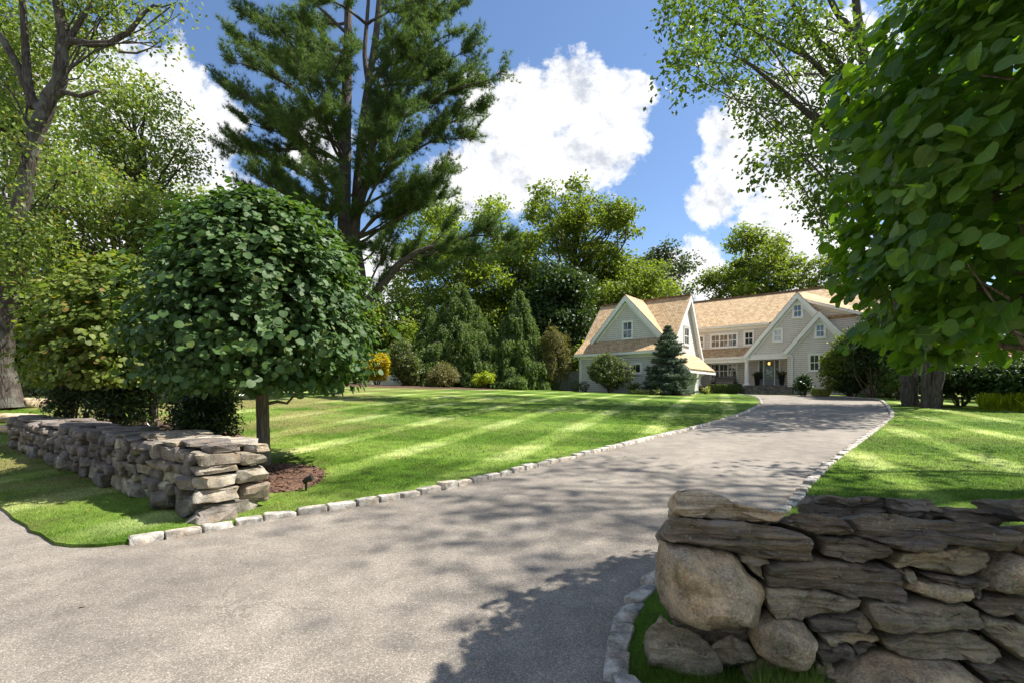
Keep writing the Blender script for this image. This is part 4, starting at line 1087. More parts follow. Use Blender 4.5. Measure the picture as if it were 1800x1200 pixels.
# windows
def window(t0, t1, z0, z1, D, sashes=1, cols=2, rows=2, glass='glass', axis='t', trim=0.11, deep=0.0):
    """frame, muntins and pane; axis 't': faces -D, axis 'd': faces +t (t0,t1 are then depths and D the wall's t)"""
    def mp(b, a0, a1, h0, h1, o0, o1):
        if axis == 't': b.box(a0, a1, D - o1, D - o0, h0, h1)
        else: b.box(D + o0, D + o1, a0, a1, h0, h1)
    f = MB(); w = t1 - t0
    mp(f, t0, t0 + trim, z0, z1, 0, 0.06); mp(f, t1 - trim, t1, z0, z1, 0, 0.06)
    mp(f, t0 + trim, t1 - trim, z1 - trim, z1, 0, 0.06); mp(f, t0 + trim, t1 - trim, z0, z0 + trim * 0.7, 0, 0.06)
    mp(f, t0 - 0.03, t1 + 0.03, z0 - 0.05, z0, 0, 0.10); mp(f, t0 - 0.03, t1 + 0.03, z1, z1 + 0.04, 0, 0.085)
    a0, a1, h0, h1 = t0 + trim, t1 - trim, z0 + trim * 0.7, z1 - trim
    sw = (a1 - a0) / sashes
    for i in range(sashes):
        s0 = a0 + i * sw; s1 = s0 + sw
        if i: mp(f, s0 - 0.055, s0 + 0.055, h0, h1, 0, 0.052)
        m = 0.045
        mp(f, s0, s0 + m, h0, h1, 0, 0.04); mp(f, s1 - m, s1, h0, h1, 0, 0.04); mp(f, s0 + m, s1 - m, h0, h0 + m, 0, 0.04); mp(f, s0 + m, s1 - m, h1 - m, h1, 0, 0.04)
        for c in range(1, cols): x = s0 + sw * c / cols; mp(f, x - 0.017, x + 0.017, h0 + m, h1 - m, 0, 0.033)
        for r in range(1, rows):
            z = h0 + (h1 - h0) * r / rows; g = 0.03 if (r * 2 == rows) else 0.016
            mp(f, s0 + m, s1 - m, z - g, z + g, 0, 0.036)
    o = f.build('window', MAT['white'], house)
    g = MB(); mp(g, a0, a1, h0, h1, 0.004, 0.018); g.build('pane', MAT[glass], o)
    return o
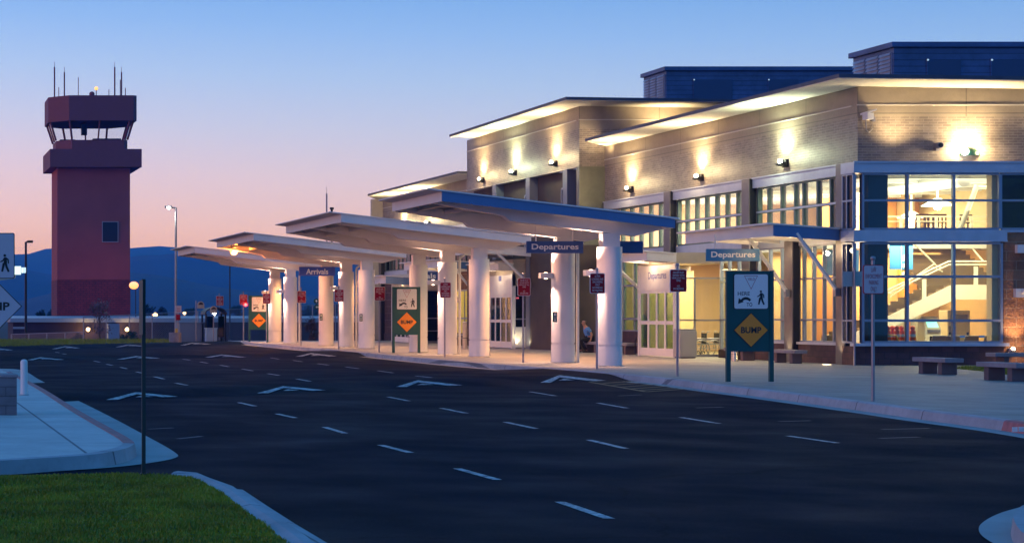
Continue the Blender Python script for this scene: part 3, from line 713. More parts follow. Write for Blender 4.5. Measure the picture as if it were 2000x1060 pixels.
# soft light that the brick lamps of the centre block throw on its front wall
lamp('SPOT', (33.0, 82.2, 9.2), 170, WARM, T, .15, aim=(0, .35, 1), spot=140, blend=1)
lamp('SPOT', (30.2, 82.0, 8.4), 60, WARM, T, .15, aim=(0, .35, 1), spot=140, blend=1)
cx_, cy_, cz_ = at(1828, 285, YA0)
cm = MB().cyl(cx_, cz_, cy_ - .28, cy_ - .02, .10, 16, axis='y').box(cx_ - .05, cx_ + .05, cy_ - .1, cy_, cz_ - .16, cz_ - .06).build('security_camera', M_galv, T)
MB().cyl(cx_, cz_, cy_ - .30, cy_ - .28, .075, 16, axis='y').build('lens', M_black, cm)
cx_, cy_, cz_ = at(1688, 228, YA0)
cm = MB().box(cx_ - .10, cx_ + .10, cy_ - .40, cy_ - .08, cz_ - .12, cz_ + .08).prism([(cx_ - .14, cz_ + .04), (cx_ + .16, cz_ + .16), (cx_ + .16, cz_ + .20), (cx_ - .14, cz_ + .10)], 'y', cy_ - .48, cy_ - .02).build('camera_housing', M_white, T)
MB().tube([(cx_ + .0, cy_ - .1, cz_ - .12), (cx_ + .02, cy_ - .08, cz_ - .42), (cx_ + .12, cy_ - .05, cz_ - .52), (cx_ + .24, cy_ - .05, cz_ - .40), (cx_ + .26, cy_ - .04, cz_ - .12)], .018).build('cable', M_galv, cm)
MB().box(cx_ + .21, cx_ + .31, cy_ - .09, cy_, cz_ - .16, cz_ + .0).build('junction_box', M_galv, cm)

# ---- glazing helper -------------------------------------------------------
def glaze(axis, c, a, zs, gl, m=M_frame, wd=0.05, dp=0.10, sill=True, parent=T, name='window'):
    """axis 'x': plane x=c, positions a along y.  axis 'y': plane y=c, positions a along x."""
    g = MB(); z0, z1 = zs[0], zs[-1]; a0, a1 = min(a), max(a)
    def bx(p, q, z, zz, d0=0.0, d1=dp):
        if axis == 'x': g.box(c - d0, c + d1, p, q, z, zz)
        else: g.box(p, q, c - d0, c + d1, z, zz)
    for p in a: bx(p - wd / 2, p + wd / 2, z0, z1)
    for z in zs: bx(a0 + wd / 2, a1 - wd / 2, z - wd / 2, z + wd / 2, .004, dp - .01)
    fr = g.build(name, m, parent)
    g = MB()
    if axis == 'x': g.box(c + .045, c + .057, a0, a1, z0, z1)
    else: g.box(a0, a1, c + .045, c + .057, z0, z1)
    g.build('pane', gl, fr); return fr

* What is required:
Return the listing above in full and without alteration, excluding its pictures.

* Correct response:
Keep writing the Blender script for this image. This is part 4, starting at line 1087. More parts follow. Use Blender 4.5. Measure the picture as if it were 1800x1200 pixels.
# windows
def window(t0, t1, z0, z1, D, sashes=1, cols=2, rows=2, glass='glass', axis='t', trim=0.11, deep=0.0):
    """frame, muntins and pane; axis 't': faces -D, axis 'd': faces +t (t0,t1 are then depths and D the wall's t)"""
    def mp(b, a0, a1, h0, h1, o0, o1):
        if axis == 't': b.box(a0, a1, D - o1, D - o0, h0, h1)
        else: b.box(D + o0, D + o1, a0, a1, h0, h1)
    f = MB(); w = t1 - t0
    mp(f, t0, t0 + trim, z0, z1, 0, 0.06); mp(f, t1 - trim, t1, z0, z1, 0, 0.06)
    mp(f, t0 + trim, t1 - trim, z1 - trim, z1, 0, 0.06); mp(f, t0 + trim, t1 - trim, z0, z0 + trim * 0.7, 0, 0.06)
    mp(f, t0 - 0.03, t1 + 0.03, z0 - 0.05, z0, 0, 0.10); mp(f, t0 - 0.03, t1 + 0.03, z1, z1 + 0.04, 0, 0.085)
    a0, a1, h0, h1 = t0 + trim, t1 - trim, z0 + trim * 0.7, z1 - trim
    sw = (a1 - a0) / sashes
    for i in range(sashes):
        s0 = a0 + i * sw; s1 = s0 + sw
        if i: mp(f, s0 - 0.055, s0 + 0.055, h0, h1, 0, 0.052)
        m = 0.045
        mp(f, s0, s0 + m, h0, h1, 0, 0.04); mp(f, s1 - m, s1, h0, h1, 0, 0.04); mp(f, s0 + m, s1 - m, h0, h0 + m, 0, 0.04); mp(f, s0 + m, s1 - m, h1 - m, h1, 0, 0.04)
        for c in range(1, cols): x = s0 + sw * c / cols; mp(f, x - 0.017, x + 0.017, h0 + m, h1 - m, 0, 0.033)
        for r in range(1, rows):
            z = h0 + (h1 - h0) * r / rows; g = 0.03 if (r * 2 == rows) else 0.016
            mp(f, s0 + m, s1 - m, z - g, z + g, 0, 0.036)
    o = f.build('window', MAT['white'], house)
    g = MB(); mp(g, a0, a1, h0, h1, 0.004, 0.018); g.build('pane', MAT[glass], o)
    return o
Continue the Blender Python script for this scene: part 3, from line 713. More parts follow. Write for Blender 4.5. Measure the picture as if it were 2000x1060 pixels.
# soft light that the brick lamps of the centre block throw on its front wall
lamp('SPOT', (33.0, 82.2, 9.2), 170, WARM, T, .15, aim=(0, .35, 1), spot=140, blend=1)
lamp('SPOT', (30.2, 82.0, 8.4), 60, WARM, T, .15, aim=(0, .35, 1), spot=140, blend=1)
cx_, cy_, cz_ = at(1828, 285, YA0)
cm = MB().cyl(cx_, cz_, cy_ - .28, cy_ - .02, .10, 16, axis='y').box(cx_ - .05, cx_ + .05, cy_ - .1, cy_, cz_ - .16, cz_ - .06).build('security_camera', M_galv, T)
MB().cyl(cx_, cz_, cy_ - .30, cy_ - .28, .075, 16, axis='y').build('lens', M_black, cm)
cx_, cy_, cz_ = at(1688, 228, YA0)
cm = MB().box(cx_ - .10, cx_ + .10, cy_ - .40, cy_ - .08, cz_ - .12, cz_ + .08).prism([(cx_ - .14, cz_ + .04), (cx_ + .16, cz_ + .16), (cx_ + .16, cz_ + .20), (cx_ - .14, cz_ + .10)], 'y', cy_ - .48, cy_ - .02).build('camera_housing', M_white, T)
MB().tube([(cx_ + .0, cy_ - .1, cz_ - .12), (cx_ + .02, cy_ - .08, cz_ - .42), (cx_ + .12, cy_ - .05, cz_ - .52), (cx_ + .24, cy_ - .05, cz_ - .40), (cx_ + .26, cy_ - .04, cz_ - .12)], .018).build('cable', M_galv, cm)
MB().box(cx_ + .21, cx_ + .31, cy_ - .09, cy_, cz_ - .16, cz_ + .0).build('junction_box', M_galv, cm)

# ---- glazing helper -------------------------------------------------------
def glaze(axis, c, a, zs, gl, m=M_frame, wd=0.05, dp=0.10, sill=True, parent=T, name='window'):
    """axis 'x': plane x=c, positions a along y.  axis 'y': plane y=c, positions a along x."""
    g = MB(); z0, z1 = zs[0], zs[-1]; a0, a1 = min(a), max(a)
    def bx(p, q, z, zz, d0=0.0, d1=dp):
        if axis == 'x': g.box(c - d0, c + d1, p, q, z, zz)
        else: g.box(p, q, c - d0, c + d1, z, zz)
    for p in a: bx(p - wd / 2, p + wd / 2, z0, z1)
    for z in zs: bx(a0 + wd / 2, a1 - wd / 2, z - wd / 2, z + wd / 2, .004, dp - .01)
    fr = g.build(name, m, parent)
    g = MB()
    if axis == 'x': g.box(c + .045, c + .057, a0, a1, z0, z1)
    else: g.box(a0, a1, c + .045, c + .057, z0, z1)
    g.build('pane', gl, fr); return fr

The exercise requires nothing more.